Comment by AbrahamParangi

5 hours ago

The tariffs have been highly destructive to local manufacturing because in the US we mostly build complex things made out of simpler parts which we import. The cost of everything we build simply increased and as a result many businesses selling relatively higher margin, higher complexity products had to scale back or shut down.

More to the point, the notion that dollars leaving the country is a real problem is really a kind of primitive understanding of money. Dollars are something we control. If dollars leave the country, that means there is demand for dollars. We control the supply of dollars. We literally can’t lose, so long as people are still using the USD, which they’re less inclined to when we’re tariffing their exports.
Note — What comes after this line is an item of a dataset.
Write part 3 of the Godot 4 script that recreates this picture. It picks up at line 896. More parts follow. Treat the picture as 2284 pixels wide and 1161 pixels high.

Also, by definition, if dollars left the country then stuff came in. We literally traded bit flips in a database for tangible stuff.

  • Bit flips in a database = years of people’s labor and planning

    • No, it's literally just bitflips. The supply of dollars increases by trillions a year between fractional reserve banking and, depending on the year, fed policy. We're not even printing them.

      1 reply →

    • An arbitrary score that's meant to represent said years, not the actual output of those years.

      It's important to remember that money is not value. It's a score that's meant to represent value, but the value itself is entirely distinct.

      3 replies →

  • ...and then whoever sold us the goods turns around and uses those dollars to bid up US assets. Next time you are bidding for a house, take some time to appreciate just how expensive those bit flips have made things.

    It did make it easy to raise capital, though, which is nice.

    • Don’t blame imports for our sclerotic country banning construction nationwide. Plenty of countries have spent billions on new construction in the US and gotten smoked. The buildings still stand though.

      4 replies →

> We literally can't lose

Who is "we"? Trade deficit dollars are recycled into assets, which compete with exports in the balance of payments. If you have a big house and fat brokerage account, you win big. If you have a job building shit, you lose big. If you have a job building tradeable shit and a low net worth, may god have mercy on your soul.

If you want the full economist version, "Trade Wars are Class Wars" by Klein and Pettis

  • We is the country. Yeah, not everyone gets to win the same amount at the same time. The alternative is just maga communism (pathetic).

    • "We" is 10% of the country at best. Asset ownership is concentrated.

      No, the alternative is Alexander Hamilton protectionism, which built the country into an industrial superpower that eclipsed the very shadow it was put in place to escape.

      What's done is done, though. We successfully sold the industrial base of the USA to the Communist Party of China in order to pump our brokerage accounts. Winning?